Stated task:
Make an exact copy of the lines, leaving the pictures out.

════════

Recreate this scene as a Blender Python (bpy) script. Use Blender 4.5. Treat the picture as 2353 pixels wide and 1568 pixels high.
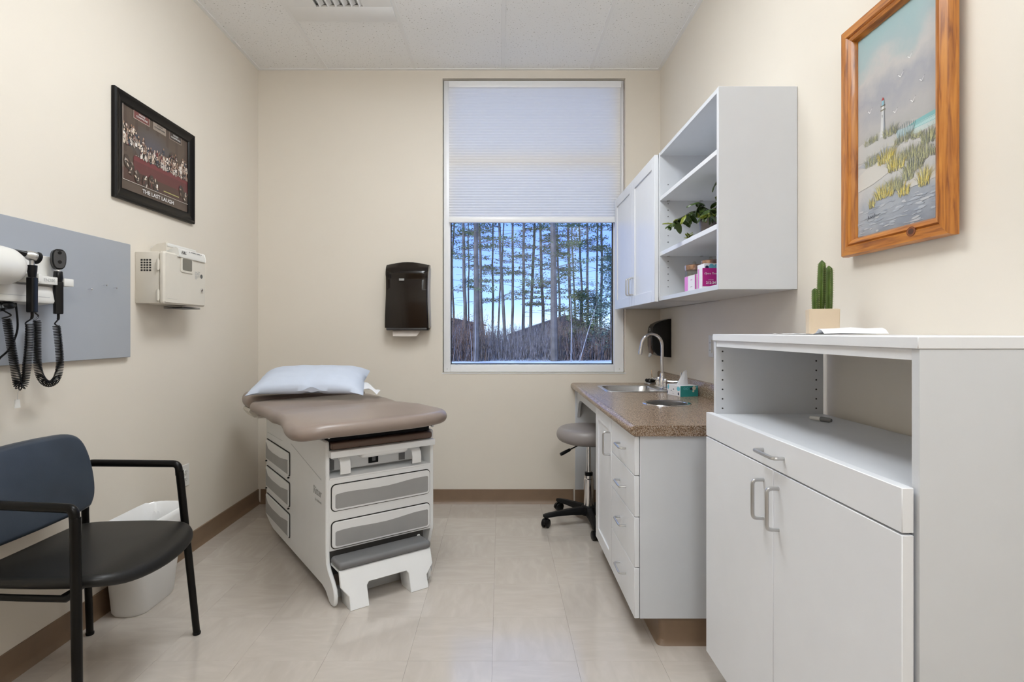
import bpy, bmesh, math, random
from mathutils import Vector, Matrix, noise
from math import pi, sin, cos, radians

for o in list(bpy.data.objects): bpy.data.objects.remove(o)
S = bpy.context.scene
C = S.collection
RND = random.Random(7)

# ------------------------------------------------------------------ camera, world, exposure
cam = bpy.data.cameras.new('camera'); cam_o = bpy.data.objects.new('camera', cam); C.objects.link(cam_o)
cam_o.location = (0, 0, 1.19); cam_o.rotation_euler = (pi/2, 0, 0)
cam.sensor_width = 36; cam.sensor_fit = 'HORIZONTAL'
cam.lens = 36*1265/2353
cam.shift_x = (1176.5-1150)/2353; cam.shift_y = (763-784)/2353
cam.clip_start = .02; cam.clip_end = 500
S.camera = cam_o
S.view_settings.view_transform = 'Standard'; S.view_settings.look = 'None'
S.view_settings.gamma = 1; S.view_settings.use_curve_mapping = False
S.view_settings.exposure = 0.0
S.cycles.diffuse_bounces = 7; S.cycles.max_bounces = 12; S.cycles.transparent_max_bounces = 16
LAMP = 17.5          # strength of the ceiling light diffusers
SKY = 2.2

W = bpy.data.worlds.new('sky'); S.world = W; W.use_nodes = True
nt = W.node_tree; nt.nodes.clear()
tc = nt.nodes.new('ShaderNodeTexCoord'); sp = nt.nodes.new('ShaderNodeSeparateXYZ')
cr = nt.nodes.new('ShaderNodeValToRGB'); bg = nt.nodes.new('ShaderNodeBackground'); wo = nt.nodes.new('ShaderNodeOutputWorld')
nt.links.new(tc.outputs['Generated'], sp.inputs[0]); nt.links.new(sp.outputs['Z'], cr.inputs[0])
nt.links.new(cr.outputs[0], bg.inputs[0]); nt.links.new(bg.outputs[0], wo.inputs[0]); bg.inputs[1].default_value = SKY
e = cr.color_ramp.elements
e[0].position = 0.0; e[0].color = (.60, .76, 1.0, 1)
e[1].position = 1.0; e[1].color = (.24, .40, .82, 1)
x = e.new(.05); x.color = (.31, .49, .93, 1)
x = e.new(.16); x.color = (.18, .32, .88, 1)
x = e.new(.45); x.color = (.28, .43, .86, 1)

sun = bpy.data.lights.new('sun', 'SUN'); sun.energy = 5; sun.angle = radians(.6); sun.color = (1, .95, .86)
sun_o = bpy.data.objects.new('sun', sun); C.objects.link(sun_o)
sun_o.rotation_euler = (radians(38), radians(-50), 0)   # low winter sun from the left, slightly behind the building

# ------------------------------------------------------------------ materials
def srgb(c):
    if isinstance(c, str): c = tuple(int(c[i:i+2], 16) for i in (0, 2, 4))
    return tuple(((v/255)/12.92 if v/255 <= .04045 else ((v/255+.055)/1.055)**2.4) for v in c) + (1,)
def lin(*c): return tuple(c)+(1,)
MATS = {}
def mat(name, col, rough=.5, metal=0, var=.04, nscale=12, bump=0, bscale=200, coat=0, spec=.5, sheen=0, stretch=None, vcol=None):
    if name in MATS: return MATS[name]
    m = bpy.data.materials.new(name); m.use_nodes = True; t = m.node_tree; b = t.nodes['Principled BSDF']
    b.inputs['Roughness'].default_value = rough; b.inputs['Metallic'].default_value = metal
    b.inputs['Coat Weight'].default_value = coat; b.inputs['Specular IOR Level'].default_value = spec
    if sheen: b.inputs['Sheen Weight'].default_value = sheen
    co = t.nodes.new('ShaderNodeTexCoord'); mp = t.nodes.new('ShaderNodeMapping')
    t.links.new(co.outputs['Object'], mp.inputs[0])
    if stretch: mp.inputs['Scale'].default_value = stretch
    if vcol:
        a = t.nodes.new('ShaderNodeVertexColor'); a.layer_name = vcol
        t.links.new(a.outputs[0], b.inputs['Base Color'])
    else:
        n = t.nodes.new('ShaderNodeTexNoise'); n.inputs['Scale'].default_value = nscale; n.inputs['Detail'].default_value = 4
        r = t.nodes.new('ShaderNodeValToRGB'); t.links.new(mp.outputs[0], n.inputs['Vector'])
        t.links.new(n.outputs['Fac'], r.inputs[0]); t.links.new(r.outputs[0], b.inputs['Base Color'])
        r.color_ramp.elements[0].position = .3; r.color_ramp.elements[1].position = .7
        r.color_ramp.elements[0].color = tuple(c*(1-var) for c in col[:3])+(1,)
        r.color_ramp.elements[1].color = tuple(min(1, c*(1+var)) for c in col[:3])+(1,)
    if bump:
        n2 = t.nodes.new('ShaderNodeTexNoise'); n2.inputs['Scale'].default_value = bscale; n2.inputs['Detail'].default_value = 3
        bu = t.nodes.new('ShaderNodeBump'); bu.inputs['Strength'].default_value = bump; bu.inputs['Distance'].default_value = .002
        t.links.new(mp.outputs[0], n2.inputs['Vector']); t.links.new(n2.outputs['Fac'], bu.inputs['Height']); t.links.new(bu.outputs[0], b.inputs['Normal'])
    MATS[name] = m; return m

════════

Solved problem:
Recreate this scene as a Blender Python (bpy) script. Use Blender 4.5. Treat the picture as 2353 pixels wide and 1568 pixels high.
import bpy, bmesh, math, random
from mathutils import Vector, Matrix, noise
from math import pi, sin, cos, radians

for o in list(bpy.data.objects): bpy.data.objects.remove(o)
S = bpy.context.scene
C = S.collection
RND = random.Random(7)

# ------------------------------------------------------------------ camera, world, exposure
cam = bpy.data.cameras.new('camera'); cam_o = bpy.data.objects.new('camera', cam); C.objects.link(cam_o)
cam_o.location = (0, 0, 1.19); cam_o.rotation_euler = (pi/2, 0, 0)
cam.sensor_width = 36; cam.sensor_fit = 'HORIZONTAL'
cam.lens = 36*1265/2353
cam.shift_x = (1176.5-1150)/2353; cam.shift_y = (763-784)/2353
cam.clip_start = .02; cam.clip_end = 500
S.camera = cam_o
S.view_settings.view_transform = 'Standard'; S.view_settings.look = 'None'
S.view_settings.gamma = 1; S.view_settings.use_curve_mapping = False
S.view_settings.exposure = 0.0
S.cycles.diffuse_bounces = 7; S.cycles.max_bounces = 12; S.cycles.transparent_max_bounces = 16
LAMP = 17.5          # strength of the ceiling light diffusers
SKY = 2.2

W = bpy.data.worlds.new('sky'); S.world = W; W.use_nodes = True
nt = W.node_tree; nt.nodes.clear()
tc = nt.nodes.new('ShaderNodeTexCoord'); sp = nt.nodes.new('ShaderNodeSeparateXYZ')
cr = nt.nodes.new('ShaderNodeValToRGB'); bg = nt.nodes.new('ShaderNodeBackground'); wo = nt.nodes.new('ShaderNodeOutputWorld')
nt.links.new(tc.outputs['Generated'], sp.inputs[0]); nt.links.new(sp.outputs['Z'], cr.inputs[0])
nt.links.new(cr.outputs[0], bg.inputs[0]); nt.links.new(bg.outputs[0], wo.inputs[0]); bg.inputs[1].default_value = SKY
e = cr.color_ramp.elements
e[0].position = 0.0; e[0].color = (.60, .76, 1.0, 1)
e[1].position = 1.0; e[1].color = (.24, .40, .82, 1)
x = e.new(.05); x.color = (.31, .49, .93, 1)
x = e.new(.16); x.color = (.18, .32, .88, 1)
x = e.new(.45); x.color = (.28, .43, .86, 1)

sun = bpy.data.lights.new('sun', 'SUN'); sun.energy = 5; sun.angle = radians(.6); sun.color = (1, .95, .86)
sun_o = bpy.data.objects.new('sun', sun); C.objects.link(sun_o)
sun_o.rotation_euler = (radians(38), radians(-50), 0)   # low winter sun from the left, slightly behind the building

# ------------------------------------------------------------------ materials
def srgb(c):
    if isinstance(c, str): c = tuple(int(c[i:i+2], 16) for i in (0, 2, 4))
    return tuple(((v/255)/12.92 if v/255 <= .04045 else ((v/255+.055)/1.055)**2.4) for v in c) + (1,)
def lin(*c): return tuple(c)+(1,)
MATS = {}
def mat(name, col, rough=.5, metal=0, var=.04, nscale=12, bump=0, bscale=200, coat=0, spec=.5, sheen=0, stretch=None, vcol=None):
    if name in MATS: return MATS[name]
    m = bpy.data.materials.new(name); m.use_nodes = True; t = m.node_tree; b = t.nodes['Principled BSDF']
    b.inputs['Roughness'].default_value = rough; b.inputs['Metallic'].default_value = metal
    b.inputs['Coat Weight'].default_value = coat; b.inputs['Specular IOR Level'].default_value = spec
    if sheen: b.inputs['Sheen Weight'].default_value = sheen
    co = t.nodes.new('ShaderNodeTexCoord'); mp = t.nodes.new('ShaderNodeMapping')
    t.links.new(co.outputs['Object'], mp.inputs[0])
    if stretch: mp.inputs['Scale'].default_value = stretch
    if vcol:
        a = t.nodes.new('ShaderNodeVertexColor'); a.layer_name = vcol
        t.links.new(a.outputs[0], b.inputs['Base Color'])
    else:
        n = t.nodes.new('ShaderNodeTexNoise'); n.inputs['Scale'].default_value = nscale; n.inputs['Detail'].default_value = 4
        r = t.nodes.new('ShaderNodeValToRGB'); t.links.new(mp.outputs[0], n.inputs['Vector'])
        t.links.new(n.outputs['Fac'], r.inputs[0]); t.links.new(r.outputs[0], b.inputs['Base Color'])
        r.color_ramp.elements[0].position = .3; r.color_ramp.elements[1].position = .7
        r.color_ramp.elements[0].color = tuple(c*(1-var) for c in col[:3])+(1,)
        r.color_ramp.elements[1].color = tuple(min(1, c*(1+var)) for c in col[:3])+(1,)
    if bump:
        n2 = t.nodes.new('ShaderNodeTexNoise'); n2.inputs['Scale'].default_value = bscale; n2.inputs['Detail'].default_value = 3
        bu = t.nodes.new('ShaderNodeBump'); bu.inputs['Strength'].default_value = bump; bu.inputs['Distance'].default_value = .002
        t.links.new(mp.outputs[0], n2.inputs['Vector']); t.links.new(n2.outputs['Fac'], bu.inputs['Height']); t.links.new(bu.outputs[0], b.inputs['Normal'])
    MATS[name] = m; return m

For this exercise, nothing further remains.